November 9. I love this bit from an interview with jazz pianist Keith Jarrett:

I was trained classically. But one time, I missed my entrance in a very simple Mozart piece because I was listening to to the orchestra and they sounded so beautiful. And the conductor turned around and said, "Don't listen." That ruined me, man. That destroyed my interest in constantly staying in that world, because my main job is listening. If you're improvising and you're not listening, the next second that comes up, you have nothing to say.


November 12. I've been struggling for a few years now with anxiety and free-floating psychic pain. With physical pain, if the doctor asks where it hurts, you usually know exactly where.
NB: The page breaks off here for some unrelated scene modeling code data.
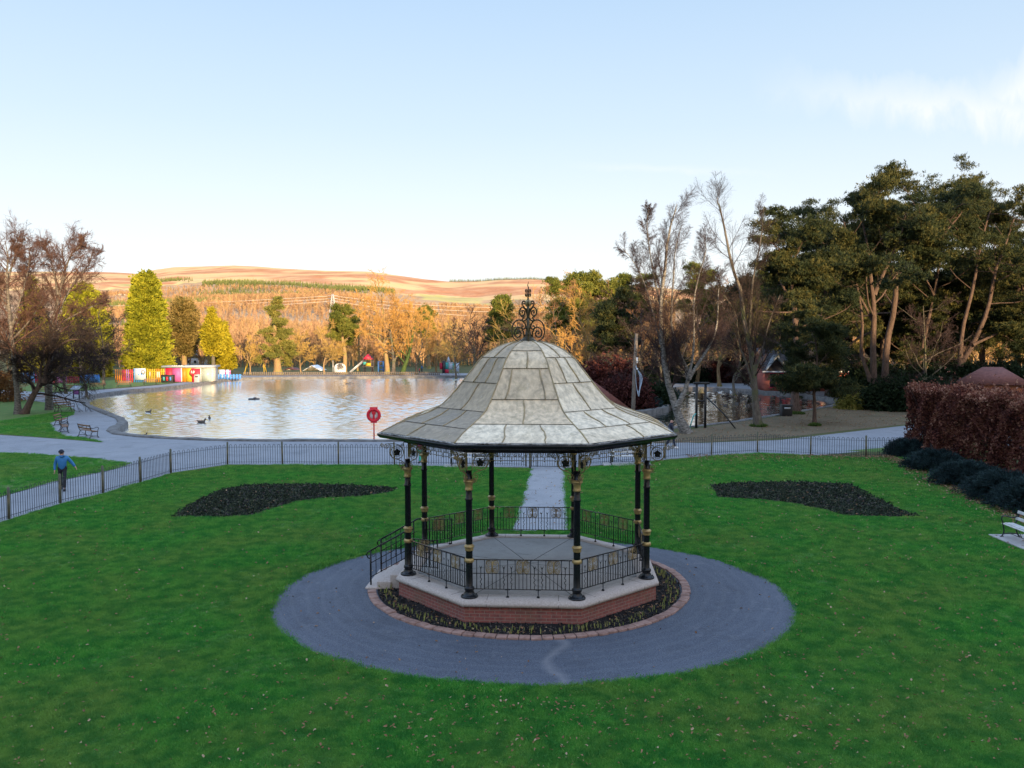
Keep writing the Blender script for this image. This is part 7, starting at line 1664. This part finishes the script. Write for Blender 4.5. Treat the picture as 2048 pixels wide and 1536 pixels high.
p = gp(1564, 98); person('person in a teal coat standing in front of the brick pavilion', (p[0], p[1], .006), R(200), TEALC, DARKC, HAIRB, BLACK, STAND, 1.7)
p = gp(744.5, 158); person('person in dark blue beside the red roofed play tower', (p[0], p[1], .006), R(40), NAVY, NAVY, HAIRB, BLACK, STAND, 1.7)
p = gp(843.5, 157); person('person in a bright blue coat on the far shore path', (p[0], p[1], .006), R(-60), JBLUE, DARKC, HAIRB, BLACK, WALK, 1.65)
p = gp(838.5, 157); person('small child in red beside the person in bright blue', (p[0], p[1], .006), R(-60), RED, DARKC, HAIRB, BLACK, WALK, 1.05)
p = gp(766, 159); person('person in navy standing by the dark blue climbing frame', (p[0], p[1], .006), R(90), NAVY, DARKC, HAIRB, BLACK, STAND, 1.6)
p = gp(1575, 97); t_ = thing('pushchair', 'red pushchair beside the person in the teal coat', 'pushchair', (p[0], p[1], .004), .4)
q = MB(); q.bar((-.35, 0, .45), (.25, 0, .4), .5, .1); q.bar((-.35, 0, .45), (-.5, 0, .95), .5, .08); q.bar((.25, 0, .4), (.3, 0, .65), .5, .05); q.build('seat', RED, t_)
q = MB(); q.tube([(-.55, -.25, 1.0), (-.3, -.25, .5), (.35, -.25, .15)], .02, 5); q.tube([(-.55, .25, 1.0), (-.3, .25, .5), (.35, .25, .15)], .02, 5); q.tube([(-.55, -.25, 1.0), (-.55, .25, 1.0)], .02, 5); q.build('frame', BLACK, t_)
for x, y in ((-.4, -.26), (-.4, .26), (.38, -.2), (.38, .2)):
    w_ = MB().lathe([(.13, -.025), (.14, 0), (.13, .025)], (0, 0, 0), 12); q = MB(); q.merge(w_, Matrix.Translation((x, y, .14)) @ Matrix.Rotation(PI / 2, 4, 'X')); q.build('wheel', BLACK, t_)
# stakes on the pond bank
for i, (u, v, vt, lab) in enumerate(((1293, 799, 773, 'thin wooden stake on the pond bank, left one'), (1313, 792, 772, 'thin wooden stake on the pond bank, right one'))):
    p = gpt(u, v); o = MB().tube([(0, 0, -.1), (.02, 0, hz(vt, db(v)))], [.07, .055], 7).build('wooden_stake', WOODP); o.location = (p[0], p[1], 0); tag(o, lab, 'stake')
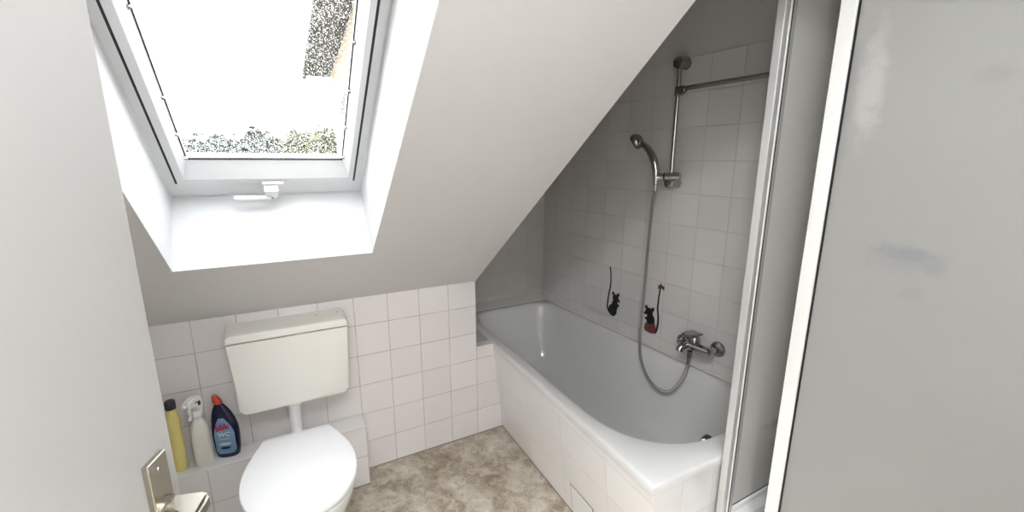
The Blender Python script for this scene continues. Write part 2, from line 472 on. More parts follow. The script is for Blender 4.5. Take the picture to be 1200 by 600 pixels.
bm = newbm(); sring(bm, (SX0-.0085, SX1+.0095, SS0-.0085, SS1+.0065), (SX0-.0005, SX1+.0005, SS0-.0005, SS1+.0005), .2735, .2735, .34); obj('gasket', bm, M['gasket'], w)
# sash: flat face then a bevel towards the pane
GX0, GX1, GS0, GS1 = -1.090, -.638, .602, SS1-.075
bm = newbm()
sring(bm, (SX0, SX1, SS0, SS1), (SX0+.020, SX1-.016, SS0+.024, SS1-.02), .2655, .2655, .33)
sring(bm, (SX0+.020, SX1-.016, SS0+.024, SS1-.02), (GX0, GX1, GS0, GS1), .2655, .306, .33)
obj('sash', bm, M['pvc'], w)
bm = newbm(); sring(bm, (GX0-.003, GX1+.003, GS0-.003, GS1+.003), (GX0+.002, GX1-.002, GS0+.0025, GS1-.002), .304, .304, .309); obj('glazing_seal', bm, M['gasket'], w)
bm = newbm(); sbox(bm, GX0-.002, GX1+.002, GS0-.002, GS1+.002, .3095, .3135); obj('pane', bm, M['glass'], w)
for x, s, sg in ((GX0, .72, 1), (GX0, .862, 1), (GX0, .613, 1), (GX1, .62, -1), (GX1, .775, -1), (GX1, .93, -1), (GX0, 1.12, 1), (GX1, 1.1, -1)):
    bm = newbm()
    T_ = [(0, -.006), (sg*.010, 0), (0, .006), (-sg*.004, 0)]
    prism(bm, T_, lambda p, d, x=x, s=s: slope(x+p[0]-sg*.004, s+p[1], d), .297, .304); obj('glazing_clip', bm, M['dark_chrome'], w)
# handle: plate on the sash foot, block, lever pointing left
hx = -.865
bm = newbm(); V = sbox(bm, hx-.030, hx+.034, SS0+.000, SS0+.012, .252, .265); hp = obj('handle_plate', bm, M['pvc'], w)
bm = newbm()
prism(bm, [(hx-.026, SS0+.006), (hx+.016, SS0+.006), (hx+.012, SS0-.030), (hx-.004, SS0-.045), (hx-.020, SS0-.036)], lambda p, d: slope(p[0], p[1], d), .226, .2495)
hb = obj('handle_block', bm, M['pvc'], w)
bm = newbm(); prism(bm, [(hx-.118, SS0-.020), (hx-.116, SS0-.034), (hx-.01, SS0-.040), (hx-.006, SS0-.022)], lambda p, d: slope(p[0], p[1], d), .218, .232)
bmesh.ops.bevel(bm, geom=list(bm.edges), offset=.003, segments=2, affect='EDGES'); obj('handle_lever', bm, M['pvc'], w, smooth=True)
bm = newbm(); lathe(bm, [(.0045, 0), (.0045, .0015), (.002, .002)], slope(hx-.004, SS0-.034, .2255), slope(0, 0, -1)-slope(0, 0, 0), 14); obj('handle_screw', bm, M['dark_chrome'], w)

# ------------------------------------------------------------------ outside
bm = newbm(); box(bm, -60, 60, 1.2, 90, -6.2, -6); structure('ground', bm, M['ground'])
def tree(x, y, ztop, rx, rz, mat, label, n, seed, sc=1):
    rnd = random.Random(seed)
    root = thing('tree', label, 'tree', (x, y, -6), 'trees on the horizon')
    bm = newbm(); tube(bm, [(x, y, -6), (x+.1, y, -3), (x, y+.1, ztop-rz*1.4)], [.25, .2, .1], 8); obj('trunk', bm, M['trunk'], root, smooth=True)
    bm = newbm(); zc = ztop-rz
    for i in range(n):
        th_ = rnd.uniform(0, 2*PI); ph = math.acos(rnd.uniform(-1, 1)); r = rnd.uniform(.55, 1)**.5
        lump = 1+.16*math.sin(3*th_+seed)*math.sin(2*ph)+.10*math.sin(7*th_+2*seed)
        c = Vector((x+rx*r*lump*math.sin(ph)*math.cos(th_), y+rx*.7*r*lump*math.sin(ph)*math.sin(th_), zc+rz*r*lump*math.cos(ph)))
        s_ = rnd.uniform(.10, .24)*sc
        a = Vector((rnd.uniform(-1, 1), rnd.uniform(-1, 1), rnd.uniform(-1, 1))).normalized()
        u_, v_ = frame_for(a)
        q = [bm.verts.new(c+u_*s_*p+v_*s_*.6*k) for p, k in ((-1, 0), (0, -1), (1, 0), (0, 1))]
        bm.faces.new(q)
    obj('foliage', bm, mat, root)
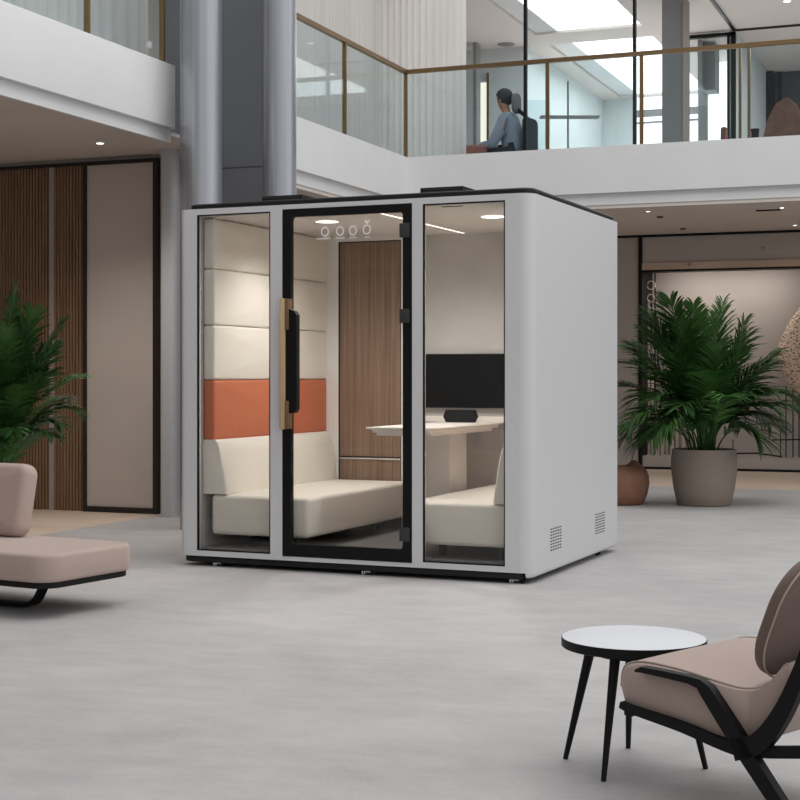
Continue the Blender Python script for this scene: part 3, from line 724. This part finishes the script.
# ============================================================ PALMS
def frond(base, tip, rise, ll, n=30, seed=0, droop=.25, width_up=.0):
    """rachis from base to tip, rising first; leaflets both sides"""
    rnd = random.Random(seed)
    B = Vector(base); Tp = Vector(tip); D = Tp-B
    mid = B + D*.5 + Vector((0,0,rise))
    c0 = B+Vector((D.x*.08, D.y*.08, D.length*.45))
    pts = []
    N = 26
    for i in range(N+1):
        s = i/N; a = B.lerp(c0, s); b_ = c0.lerp(mid+Vector((D.x*.2,D.y*.2,rise*.6)), s); c_ = (mid+Vector((D.x*.2,D.y*.2,rise*.6))).lerp(Tp, s)
        pts.append(a.lerp(b_, s).lerp(b_.lerp(c_, s), s))
    mbx = MB().tube(pts, [.009*(1-i/N*.85) for i in range(N+1)], 6)
    for i in range(n):
        s = .30+.70*i/(n-1); f = s*N; j = min(int(f), N-1); P = pts[j].lerp(pts[j+1], f-j)
        t = (pts[min(j+1,N)]-pts[max(j-1,0)]).normalized()
        side = t.cross(Vector((0,0,1))); side = side.normalized() if side.length > .05 else Vector((1,0,0))
        upn = side.cross(t).normalized()
        env = math.sin(PI*min(1,(s-.22)/.85))**.6
        for sg in (-1,1):
            l = ll*env*rnd.uniform(.85,1.1); fwd = .75+.6*s
            d = (side*sg+t*fwd*rnd.uniform(.85,1.15)+upn*(.30-rnd.uniform(0,.5))).normalized()
            wv = (t-d*t.dot(d)).normalized()*(.0085+.003*rnd.random())
            q0 = P; q1 = P+d*l*.35; q2 = P+d*l*.7-Vector((0,0,l*droop*.35)); q3 = P+d*l-Vector((0,0,l*droop))
            mbx.add([q0-wv*.4,q0+wv*.4,q1+wv,q1-wv,q2+wv*.8,q2-wv*.8,q3], [(0,1,2,3),(3,2,4,5),(5,4,6)])
    return mbx
def palm(px, d, label, tips, topz, pot_r, pot_h, ll, potlabel, seed=0, base_spread=.1):
    x, y = at_d(px, d)
    r = empty('potted_palm', (x,y,0), A2, label, 'plant')
    R_, H = pot_r, pot_h
    prof = [(R_*.78,0),(R_*.83,.015),(R_*.93,H*.3),(R_*1.0,H*.62),(R_*1.0,H*.8),(R_*.965,H),(R_*.90,H),(R_*.90,H-.05)]
    po = MB().lathe(prof, 0,0,64).build('pot', M['pot'], r, 50)
    MB().lathe([(R_*.905,H-.06),(R_*.90,H-.045),(.01,H-.035)],0,0,32).build('soil', M['soil'], r)
    rnd = random.Random(seed); sc = d/F
    # cam-aligned local frame: x right, y away
    for i, (tx_, ty_, dd, rise, kind) in enumerate(tips):
        a = rnd.uniform(0, 2*PI); rr_ = rnd.uniform(.02, base_spread)
        tipx = (tx_-px)*sc*(1+dd/d); tipz = EYE+(HY-ty_)*(d+dd)/F
        b0 = (rr_*math.cos(a)*.7+tipx*.09, rr_*math.sin(a), H-.05)
        fr = frond(b0, (tipx, dd, tipz), rise, ll*rnd.uniform(.85,1.15), 46, seed*100+i, .22)
        fr.build('frond', M['leaf2'] if kind else M['leaf'], r, 0)
    for i in range(9):
        a = rnd.uniform(0,2*PI); rr_ = rnd.uniform(.02,base_spread); b0 = Vector((rr_*math.cos(a),rr_*math.sin(a),H-.05))
        MB().tube(spline([b0, b0+Vector((rnd.uniform(-.05,.05),rnd.uniform(-.04,.04),.3)), b0+Vector((rnd.uniform(-.12,.12),rnd.uniform(-.1,.1),.62))],4), [.011]*5+[.006]*4, 6).build('stem', M['stem'], r)
    return r
tipsR = [ # px, py, depth offset, rise, light
 (662,298,.1,.22,0),(690,305,-.15,.15,0),(703,312,.2,.1,0),(727,303,.2,.12,1),(744,322,0,.15,0),(650,318,-.1,.22,0),
 (640,345,.3,.26,0),(628,362,-.2,.22,0),(624,385,.1,.2,0),(622,428,-.3,.28,0),(626,440,.25,.26,0),(645,436,-.4,.22,0),
 (778,352,.1,.22,0),(766,378,.3,.2,0),(792,400,-.1,.3,0),(787,408,-.3,.22,0),(776,424,.3,.24,0),(752,440,-.35,.2,0),
 (700,372,-.6,.2,1),(712,396,-.7,.2,1),(715,318,-.1,.1,0),(680,325,.3,.1,0),(735,345,-.3,.15,0),(668,345,-.35,.15,0),(760,365,-.3,.2,0),(655,372,-.3,.2,0),(742,395,-.5,.2,0),(672,405,-.5,.22,0),
 (666,300,-.2,.25,0),(655,314,.3,.25,0),(672,322,-.3,.2,0),(646,332,-.25,.25,0),(634,350,.1,.25,0),(750,335,.2,.2,0),(632,425,.1,.3,0),(640,446,.2,.22,0),(655,428,-.4,.28,0),(770,412,-.4,.26,0),(785,428,.1,.26,0),(748,426,.35,.24,0),(648,398,-.35,.25,0),(765,392,-.4,.25,0),
 (710,345,-.35,.1,0),(695,345,.35,.1,0),(755,405,.3,.25,0),(640,400,.2,.25,0)]
palm(704, 14.2, 'tall leafy palm in a taupe pot in front of the lit niche', tipsR, 0, .305, .525, .37, '', 3, .12)
tipsL = [(16,286,.0,.2,1),(58,322,.1,.25,0),(36,312,-.1,.2,0),(76,376,.1,.25,1),(56,372,-.2,.22,0),(70,414,.2,.28,1),(62,424,-.1,.22,0),(60,436,-.2,.2,0),(5,300,.2,.1,0),(-20,292,0,.1,0),
 (-60,310,.1,.2,0),(-80,350,0,.25,0),(-90,400,.1,.25,0),(40,345,.3,.2,0),(25,330,-.4,.15,0),(10,350,-.5,.15,0),(38,385,-.5,.2,0),(20,400,-.6,.2,0),(50,400,.3,.2,0),(30,430,-.4,.2,1),(-10,340,-.3,.1,0),(0,370,-.5,.15,0),(15,440,-.4,.2,0),(12,320,.3,.1,0),(48,350,-.1,.2,0)]
palm(-12, 10.0, 'leafy palm behind the lounge bench at the left edge, in front of walnut slats', tipsL, 0, .22, .45, .25, '', 5, .09)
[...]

The best I can describe this feeling is, it's like I'm surrounded by an aura of thousands of needles pointing inward, and every time I think about doing something out in the world, it's like pushing my soul out onto the needles. I mean, I go out and do what I have to do, but it doesn't feel any better. So lately, my experimental strategy has been to isolate that feeling, just amp up the inner pain as high and long as I can. Of course it feels terrible, but the idea is, eventually I'll get used to it, and that will be the new baseline.

This TEDx talk, Depression and spiritual awakening, seems to describe something similar that happens in the brain. She doesn't explain it well (and I disagree with her about the point of having kids) but the idea is that depression can be processed in a way that thickens the brain like a growing tree.

Another TED talk, by Lisa Feldman Barrett: You aren't at the mercy of your emotions -- your brain creates them. This one is really good at explaining the science. Emotions are not hard-wired in the brain; the brain does not have "emotion circuits". What really happens is, the body starts with a very simple feeling, something that could be interpreted all kinds of ways, and then the brain extrapolates, or embellishes, that body-feeling into a complex emotion, into predictions, and into actions. All of these brain behaviors are learned from our culture and our family, and usually become so habitual that it doesn't occur to us that we can behave any differently.

Depressed people are often told to "just cheer up", which implies two ideas: that we can choose how we feel, and that it's easy. It's probably a harder thing than most people have ever done, but the video hints at how it could be broken into tiny steps. Barrett gives this example: Your heart is pounding before a test, and you could interpret that heart-pounding as crippling panic. Or you could interpret it as your body gearing up to go into battle!

So this is what I've been practicing when I feel an unpleasant emotion: 1) immediately notice, 2) trace the emotion to its simplest root in the body, and 3) move that body energy in a different direction. I haven't found a better mental direction yet, but I've already been able to channel it into an urge for physical exercise.


November 14. Why Technology Favors Tyranny:

Currently, humans risk becoming similar to domesticated animals. We have bred docile cows that produce enormous amounts of milk but are otherwise far inferior to their wild ancestors. They are less agile, less curious, and less resourceful. We are now creating tame humans who produce enormous amounts of data and function as efficient chips in a huge data-processing mechanism, but they hardly maximize their human potential.

The author focuses on ownership of data, but I'm thinking more about how tech shapes our moment-to-moment lives. Wild animals are practicing deep skills to engage with a living world. A squirrel keeps a watchful eye for hawks while building its nut stash. Meanwhile, a human spots a red light camera and makes a hard stop before turning right, or wonders if an operating system upgrade will disable file sharing. I've said this before, but the author who best saw this century was not Orwell or Huxley -- it was Kafka, and our nightmarish rules and punishments are coming from our own tools.